Work to complete: Locate the lines where "from" occurs and copy them as they stand.

Given data:
"""

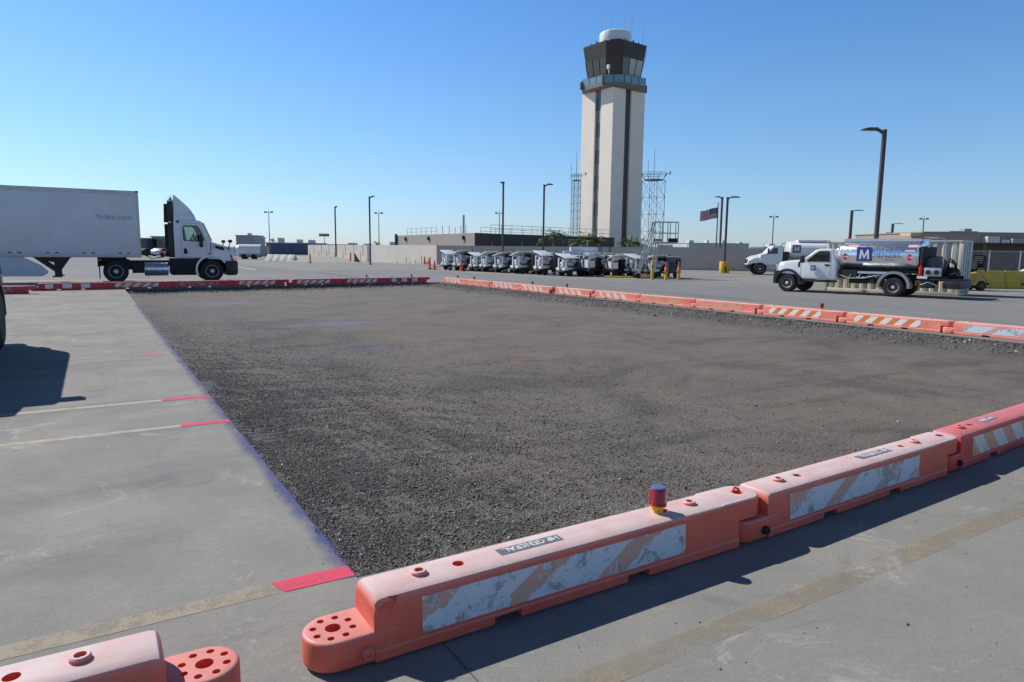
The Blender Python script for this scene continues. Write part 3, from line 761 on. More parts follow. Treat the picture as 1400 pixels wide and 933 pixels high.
def semi():
    W = 2.62; O = (1.0, 38.1, 0)
    t = thing('semi_trailer', 'long white box trailer with small grey lettering, coupled behind the day cab tractor', 'trailer', O, R(-1))
    x0, x1 = -13.2, 1.10
    mb = MB(); mb.box(x0, x1, 0, W, 1.36, 4.36); mb.build('cargo_box', TRAIL, t, bevel=.02)
    mb = MB(); mb.box(x0-.01, x1+.012, -.012, W+.012, 1.21, 1.40); mb.build('lower_rail', M('trailer lower rail', (.50, .50, .51), .4, .2), t, bevel=.01)
    mb = MB(); mb.box(x0-.01, x1+.005, -.008, W+.008, 4.16, 4.372); mb.build('top_rail', M('trailer top rail', (.60, .60, .61), .4), t, bevel=.01)
    mb = MB(); mb.box(x1-.085, x1+.012, -.014, .03, 1.21, 4.36); mb.box(x1-.03, x1+.014, .0, W, 1.21, 4.36); mb.build('corner_post', M('corner post cream', (.68, .64, .52), .4), t, bevel=.008)
    mb = MB(); mb.box(x1-.11, x1+.02, -.018, .12, 4.30, 4.382); mb.build('corner_casting', DARK, t)
    mb = MB()
    xx = .86
    for k, gx in enumerate((.10, -1.35, -2.78, -4.2, -5.8, -7.2)):
        for j in range(2):
            a = gx+.72-j*.36
            mb.box(a-.14, a, -.0165, -.0125, 1.385, 1.445, 0); mb.box(a-.32, a-.18, -.0165, -.0125, 1.385, 1.445, 1)
    mb.build('reflector_strip', [WHT, REDP], t, smooth=0)
    mb = MB()
    for k in range(11): mb.box(x1-1.15-k*1.22-.025, x1-1.15-k*1.22+.025, -.0035, .001, 1.42, 4.14)
    mb.build('panel_seam', TRAIL, t, smooth=0)
    text('fedex.com', .37, M('lettering grey', (.24, .24, .27), .5), t, side_mtx(-.66, -.003, 3.0), bold=-.002, sx=.94)
    # side skirt and landing gear
    mb = MB(); mb.prism([(-12, .34), (-2.95, .34), (-2.74, .46), (-2.70, .56), (-2.98, .86), (-3.35, 1.06), (-3.6, 1.21), (-12, 1.21)], .03, .06); mb.build('side_skirt', M('skirt sheet', (.62, .62, .64), .45, var=.05), t)
    lg = MB()
    for yy in (.35, W-.45):
        lg.box(-2.48, -2.28, yy, yy+.14, .34, 1.25); lg.box(-2.57, -2.19, yy-.08, yy+.22, .28, .34)
        lg.prism([(-3.3, 1.22), (-3.1, 1.22), (-2.42, .66), (-2.46, .52)], yy+.02, yy+.1); lg.prism([(-1.85, 1.22), (-2.05, 1.22), (-2.36, .66), (-2.32, .52)], yy+.02, yy+.1)
    lg.prism([(-3.35, 1.21), (-1.75, 1.21), (-1.95, 1.12), (-2.2, .98), (-2.56, .98), (-3.0, 1.12)], .30, .36)
    lg.bar((-2.38, .3, .55), (-2.38, W-.3, .55), .04)
    lg.build('landing_gear', DARK, t, smooth=0)
    for xw in (-10.2, -11.5):
        wheel(t, xw, .06, .52, .52, .28, .28, dual=True); wheel(t, xw, W-.06, .52, .52, .28, .28, face=1)
    mb = MB(); mb.box(-12, -9.6, .5, W-.5, .5, 1.2); mb.build('bogie', DARK, t)
    # ---------------- tractor
    t = thing('semi_tractor', 'white day cab semi tractor with roof fairing pulling the white trailer', 'truck', O, R(-1))
    yc0, yc1 = .16, W-.16
    front = 3.75
    # cab shell
    prof = [(2.58, 1.19), (4.05, 1.19), (4.18, 1.22), (4.30, 2.06), (3.93, 2.96), (3.80, 3.05), (3.60, 3.09), (2.58, 3.09)]
    win = [(3.02, 2.10), (3.10, 2.05), (3.86, 2.03), (3.95, 2.12), (3.86, 2.42), (3.70, 2.75), (3.62, 2.80), (3.06, 2.80), (3.0, 2.74)]
    cab = cab_with_windows('cab', prof, yc0, yc1, win, WHITE, t, .05)
    outline(win, yc0-.004, .045, BLKP, 'window_seal', cab); flat('side_window', win, yc0+.02, GLASS, cab); flat('side_window', win, yc1-.02, GLASS, cab)
    # driver seats and steering wheel seen through the glass
    mb = MB(); mb.box(3.02, 3.14, yc0+.25, yc0+.8, 1.95, 2.70, rot=(0, R(-8), 0)); mb.box(3.02, 3.14, yc1-.85, yc1-.3, 1.95, 2.70, rot=(0, R(-8), 0)); mb.box(3.45, 3.99, yc0+.05, yc1-.05, 1.95, 2.13)
    mb.tube([(3.58+.1*math.cos(a), yc1-.6+.25*math.sin(a), 2.28+.2*math.cos(a)) for a in [k*.52 for k in range(13)]], .018)
    mb.box(3.62, 3.72, yc0+.06, yc0+.20, 2.05, 2.62); mb.build('interior', BLACK, cab, smooth=0)
    mb = MB(); mb.prism([(4.325, 2.06), (3.955, 2.95), (3.935, 2.94), (4.305, 2.05)], yc0+.13, yc1-.13); mb.build('windscreen', GLASSD, cab, bevel=.004)
    mb = MB(); mb.bar((4.315, yc0+.06, 2.06), (3.945, yc0+.06, 2.96), .05); mb.build('pillar_trim', BLKP, cab, smooth=0)
    # doors: shut lines and handle
    d = MB(); pr = [(2.90, 1.24), (4.03, 1.24), (4.05, 2.05), (3.78, 2.92), (2.92, 2.92)]
    mb = MB(); outline(pr, yc0-.001, .007, M('shut line', (.10, .10, .11), .6), 'door', cab, .006)
    mb = MB(); mb.prism([(3.0, 1.40), (3.14, 1.40), (3.17, 1.48), (3.15, 1.64), (3.09, 1.68), (3.0, 1.66)], yc0-.014, yc0+.01); mb.build('door_handle', BLACK, cab, bevel=.006)
    # roof fairing: a curved wedge narrowing towards the top
    rings = []
    for k in range(9):
        u = k/8; zz = 3.07 + 1.22*u
        xf = 3.74 - .02 - .90*u**1.6; xb = 2.62 + .02*u
        yin = .10 + .16*u
        rings.append([(xb, yc0+yin*.4, zz), (xf-.3*(1-u*.6), yc0+yin*.5, zz), (xf-.06, yc0+yin*1.5+.1, zz), (xf, (yc0+yc1)/2, zz), (xf-.06, yc1-yin*1.5-.1, zz), (xf-.3*(1-u*.6), yc1-yin*.5, zz), (xb, yc1-yin*.4, zz)])
    mb = MB(); mb.loft(rings); mb.build('roof_fairing', WHITE, t, smooth=50)
    # side extenders and stacks behind the cab
    mb = MB()
    for yy in (yc0+.02, yc1-.06):
        mb.box(2.33, 2.545, yy, yy+.03, 1.22, 2.92); mb.box(2.33, 2.545, yy, yy+.03, 3.0, 3.96, rot=(0, R(2), 0))
    mb.box(2.50, 2.572, yc0+.1, yc1-.1, 1.22, 4.14); mb.build('side_extender', BLKP, t, bevel=.01)
    mb = MB(); mb.cyl((2.53, yc0+.22, 3.9), (2.53, yc0+.22, 4.24), .06); mb.build('exhaust_stack', CHROME, t)
    # bonnet: lofted from cowl to nose
    def hr(x, zt, zb, wd, r=.12):
        ym = (yc0+yc1)/2; a, b = ym-wd/2, ym+wd/2
        return [(x, a, zb), (x, a-.01, (zb+zt)/2), (x, a+.03, zt-r), (x, a+.03+r, zt-.02), (x, ym, zt+.03), (x, b-.03-r, zt-.02), (x, b-.03, zt-r), (x, b+.01, (zb+zt)/2), (x, b, zb)]
    mb = MB(); mb.loft([hr(4.12, 2.05, 1.15, 2.2), hr(4.5, 1.97, 1.15, 2.22), hr(4.95, 1.84, 1.06, 2.22), hr(5.28, 1.70, 1.04, 2.16, .14), hr(5.42, 1.55, 1.04, 2.06, .18), hr(5.49, 1.32, 1.03, 1.96, .2)])
    hood = mb.build('bonnet', WHITE, t, smooth=50)
    mb = MB(); mb.prism([(4.46, 1.83), (4.86, 1.75), (4.88, 1.62), (4.80, 1.60), (4.50, 1.70)], yc0-.01, yc0+.06); mb.build('vent', BLACK, hood, bevel=.008)
    mb = MB(); mb.prism([(5.24, 1.36), (5.40, 1.34), (5.47, 1.08), (5.34, 1.06), (5.26, 1.2)], yc0+.03, yc0+.20); mb.prism([(5.24, 1.36), (5.40, 1.34), (5.47, 1.08), (5.34, 1.06), (5.26, 1.2)], yc1-.20, yc1-.03); mb.build('headlight', ALU, hood, bevel=.01)
    mb = MB(); mb.prism([(5.17, 1.38), (5.26, 1.36), (5.30, 1.06), (5.24, 1.06)], yc0+.015, yc0+.06); mb.build('turn_signal', REDP, hood)
    mb = MB(); mb.box(4.10, 4.19, yc0-.016, yc0+.01, 1.38, 1.44); mb.build('side_badge', REDP, hood)
    mb = MB(); mb.box(4.245, 4.262, yc0-.012, yc0+.02, 1.2, 2.03); mb.build('bonnet_gap', BLACK, hood)
    # wheel arch lip, bumper, steps, tank, frame
    mb = MB(); rg = []
    for k in range(13):
        a = R(205) - R(175)*k/12
        cx, cz = 4.27, .62
        rg.append([(cx+rr*math.cos(a)*1.03, yy, cz+rr*math.sin(a)*.98) for rr, yy in ((.66, yc0-.05), (.76, yc0-.05), (.76, yc0+.3), (.66, yc0+.3))])
    mb.loft(rg); mb.build('wheel_arch', WHITE, t, smooth=40)
    mb = MB(); mb.prism([(4.78, 1.06), (5.50, 1.05), (5.53, .96), (5.52, .42), (5.44, .32), (5.02, .31), (4.93, .42), (4.95, .75)], yc0, yc1); mb.build('bumper', BLKP, t, bevel=.04, seg=3)
    mb = MB(); mb.prism([(2.33, 1.18), (3.78, 1.18), (3.62, .9), (3.52, .34), (2.42, .34), (2.33, .46)], yc0+.02, yc0+.30); mb.box(2.42, 3.5, yc0-.02, yc0+.1, .86, .885); mb.build('step_fairing', BLACK, t, bevel=.02)
    mb = MB(); mb.cyl((1.22, yc0+.32, .64), (2.28, yc0+.32, .64), .33, n=28); o = mb.build('fuel_tank', ALU, t, bevel=.03)
    mb = MB()
    for sx in (1.38, 2.08): mb.cyl((sx, yc0+.32, .64), (sx+.05, yc0+.32, .64), .337, n=28)
    mb.build('tank_strap', CHROME, o)
    mb = MB()
    for yy in (.85, W-.95): mb.box(-.75, 4.9, yy, yy+.1, .78, 1.05)
    mb.box(-.75, -.68, .5, W-.5, .75, 1.05); mb.box(.3, 1.1, .4, W-.4, .62, 1.0); mb.box(.7, 1.2, .3, .8, .45, .95); mb.box(3.6, 4.9, .7, W-.7, .45, 1.2)
    mb.box(-.6, .6, .30, W-.30, 1.02, 1.10); mb.build('chassis_frame', BLACK, t)
    mb = MB(); mb.lathe([(.0, 0), (.5, 0), (.5, .1), (.1, .12), (0, .12)], (0, W/2, 1.10), 24); mb.box(-.75, .45, .7, W-.7, 1.08, 1.205); mb.build('fifth_wheel', DARK, t)
    mb = MB(); mb.box(-.70, -.67, .1, .72, .18, 1.0); mb.box(-.70, -.67, W-.72, W-.1, .18, 1.0); mb.build('mud_flap', BLACK, t)
    mb = MB()
    for k in range(5):
        sx = .9+k*.3
        mb.tube([(2.5, .6+k*.3, 1.9), (2.2, .7+k*.3, 1.3-.02*k), (1.6, .9+k*.1, 1.12), (1.15, 1.+k*.1, 1.45)], .018, 6)
    mb.build('air_hose', DARK, t)
    wheel(t, 0, .06, .54, .54, .28, .30, dual=True); wheel(t, 0, W-.06, .54, .54, .28, .30, dual=True, face=1)
    wheel(t, 4.27, .10, .54, .54, .30, .30); wheel(t, 4.27, W-.10, .54, .54, .30, .30, face=1)
    # mirrors
    for yy, sg in ((yc0, -1), (yc1, 1)):
        mb = MB(); mb.box(3.70, 3.86, yy+sg*.30-.09, yy+sg*.30+.09, 1.74, 2.35); mb.bar((3.86, yy, 2.45), (3.80, yy+sg*.3, 2.3), .02); mb.bar((3.86, yy, 1.9), (3.80, yy+sg*.3, 1.85), .02)
        mb.build('wing_mirror', BLKP, t, bevel=.03)
        mb = MB(); mb.tube([(5.10, yy-sg*.12, 1.62), (5.12, yy, 1.78), (5.18, yy+sg*.05, 2.02)], .035); mb.lathe([(0, 0), (.07, .01), (.11, .06), (.10, .14), (.0, .17)], (5.18, yy+sg*.05, 1.98), 14); mb.build('hood_mirror', BLKP, t)
    mb = MB(); mb.lathe([(0, 0), (.05, 0), (.05, .12), (0, .12)], (2.78, yc0-.03, 2.92), 12); mb.build('marker_lamp', BLACK, t)
semi()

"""

Solution for this task:
The Blender Python script for this scene continues. Write part 3, from line 761 on. More parts follow. Treat the picture as 1400 pixels wide and 933 pixels high.
    # bonnet: lofted from cowl to nose